> _AIM OF THE TASK_
Find the number of lines containing the string "scene" in the data. Answer with the number by itself.

── GIVEN DATA

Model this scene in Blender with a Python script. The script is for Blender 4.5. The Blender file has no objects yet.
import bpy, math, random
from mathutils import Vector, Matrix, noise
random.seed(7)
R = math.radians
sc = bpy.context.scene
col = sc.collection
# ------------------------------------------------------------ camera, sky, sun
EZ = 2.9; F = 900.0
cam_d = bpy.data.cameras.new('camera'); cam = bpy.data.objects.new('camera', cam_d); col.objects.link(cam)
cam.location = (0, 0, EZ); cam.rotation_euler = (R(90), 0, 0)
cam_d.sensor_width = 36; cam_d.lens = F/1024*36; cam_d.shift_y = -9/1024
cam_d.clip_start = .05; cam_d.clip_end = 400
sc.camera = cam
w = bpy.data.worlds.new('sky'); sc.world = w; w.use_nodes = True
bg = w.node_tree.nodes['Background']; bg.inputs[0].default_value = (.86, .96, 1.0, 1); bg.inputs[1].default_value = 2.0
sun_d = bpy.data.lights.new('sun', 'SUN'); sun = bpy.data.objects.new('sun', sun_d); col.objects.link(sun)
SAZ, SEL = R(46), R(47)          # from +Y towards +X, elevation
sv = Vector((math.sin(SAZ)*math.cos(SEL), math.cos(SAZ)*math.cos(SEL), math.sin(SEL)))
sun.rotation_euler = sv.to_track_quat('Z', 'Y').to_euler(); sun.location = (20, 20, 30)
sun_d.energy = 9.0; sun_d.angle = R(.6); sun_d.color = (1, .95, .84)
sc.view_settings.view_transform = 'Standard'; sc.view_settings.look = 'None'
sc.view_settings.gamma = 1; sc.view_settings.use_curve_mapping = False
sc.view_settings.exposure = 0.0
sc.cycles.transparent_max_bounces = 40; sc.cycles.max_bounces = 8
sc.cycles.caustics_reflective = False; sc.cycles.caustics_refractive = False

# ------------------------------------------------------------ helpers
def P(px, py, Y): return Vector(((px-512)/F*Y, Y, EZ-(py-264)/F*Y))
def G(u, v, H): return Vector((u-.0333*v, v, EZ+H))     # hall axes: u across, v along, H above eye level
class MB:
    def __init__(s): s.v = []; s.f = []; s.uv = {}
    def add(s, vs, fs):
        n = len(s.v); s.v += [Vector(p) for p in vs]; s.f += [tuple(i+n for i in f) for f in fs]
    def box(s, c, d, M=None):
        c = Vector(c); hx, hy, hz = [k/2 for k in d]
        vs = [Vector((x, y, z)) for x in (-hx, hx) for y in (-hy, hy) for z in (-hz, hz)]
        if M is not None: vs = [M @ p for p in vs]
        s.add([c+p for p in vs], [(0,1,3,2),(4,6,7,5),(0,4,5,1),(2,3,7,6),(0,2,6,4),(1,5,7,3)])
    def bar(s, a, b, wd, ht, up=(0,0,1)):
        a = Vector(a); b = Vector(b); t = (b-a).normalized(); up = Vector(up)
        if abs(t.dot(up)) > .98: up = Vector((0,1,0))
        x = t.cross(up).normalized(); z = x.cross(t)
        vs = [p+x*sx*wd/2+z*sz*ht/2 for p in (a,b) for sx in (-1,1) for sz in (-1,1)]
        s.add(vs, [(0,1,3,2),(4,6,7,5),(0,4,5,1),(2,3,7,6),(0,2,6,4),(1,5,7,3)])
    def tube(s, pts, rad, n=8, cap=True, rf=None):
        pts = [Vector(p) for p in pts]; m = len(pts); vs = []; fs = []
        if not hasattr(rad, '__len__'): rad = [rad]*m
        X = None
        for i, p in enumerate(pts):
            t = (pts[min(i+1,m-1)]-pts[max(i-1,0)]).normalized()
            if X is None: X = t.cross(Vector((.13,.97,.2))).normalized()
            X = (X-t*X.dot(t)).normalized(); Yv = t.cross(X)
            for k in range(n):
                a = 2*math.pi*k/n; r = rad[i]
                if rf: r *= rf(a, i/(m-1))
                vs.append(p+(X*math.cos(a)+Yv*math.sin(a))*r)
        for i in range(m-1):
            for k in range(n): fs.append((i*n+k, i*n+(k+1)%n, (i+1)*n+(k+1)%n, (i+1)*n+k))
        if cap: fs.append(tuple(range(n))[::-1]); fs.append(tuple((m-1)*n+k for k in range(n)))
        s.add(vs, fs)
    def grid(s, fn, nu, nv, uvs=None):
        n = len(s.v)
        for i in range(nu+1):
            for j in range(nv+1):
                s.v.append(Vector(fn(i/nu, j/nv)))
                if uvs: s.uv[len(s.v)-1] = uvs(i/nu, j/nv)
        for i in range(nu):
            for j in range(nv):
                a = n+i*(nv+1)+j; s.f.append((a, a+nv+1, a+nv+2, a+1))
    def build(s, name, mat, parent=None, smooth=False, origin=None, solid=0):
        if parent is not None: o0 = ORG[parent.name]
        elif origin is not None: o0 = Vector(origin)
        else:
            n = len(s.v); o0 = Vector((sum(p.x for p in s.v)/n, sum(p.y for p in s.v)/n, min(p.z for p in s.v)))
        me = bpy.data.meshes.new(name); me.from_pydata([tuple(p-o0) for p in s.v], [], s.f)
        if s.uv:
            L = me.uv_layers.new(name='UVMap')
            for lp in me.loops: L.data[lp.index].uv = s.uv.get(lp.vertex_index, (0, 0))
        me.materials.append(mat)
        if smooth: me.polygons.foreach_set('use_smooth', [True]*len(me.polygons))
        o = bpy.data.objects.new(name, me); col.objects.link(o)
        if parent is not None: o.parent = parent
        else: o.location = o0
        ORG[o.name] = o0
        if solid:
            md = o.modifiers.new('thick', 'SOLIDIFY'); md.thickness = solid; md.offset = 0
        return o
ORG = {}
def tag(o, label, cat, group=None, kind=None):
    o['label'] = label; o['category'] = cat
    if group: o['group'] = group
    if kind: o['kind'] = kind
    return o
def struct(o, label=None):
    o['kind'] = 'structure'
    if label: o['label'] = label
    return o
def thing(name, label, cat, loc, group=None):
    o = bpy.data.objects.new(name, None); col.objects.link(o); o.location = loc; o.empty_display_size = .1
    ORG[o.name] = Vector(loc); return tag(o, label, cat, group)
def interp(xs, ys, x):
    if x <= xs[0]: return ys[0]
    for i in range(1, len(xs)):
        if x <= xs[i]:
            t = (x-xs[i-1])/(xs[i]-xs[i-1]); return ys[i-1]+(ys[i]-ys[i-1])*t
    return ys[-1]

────

> _SOLUTION FOR THIS PROBLEM_
2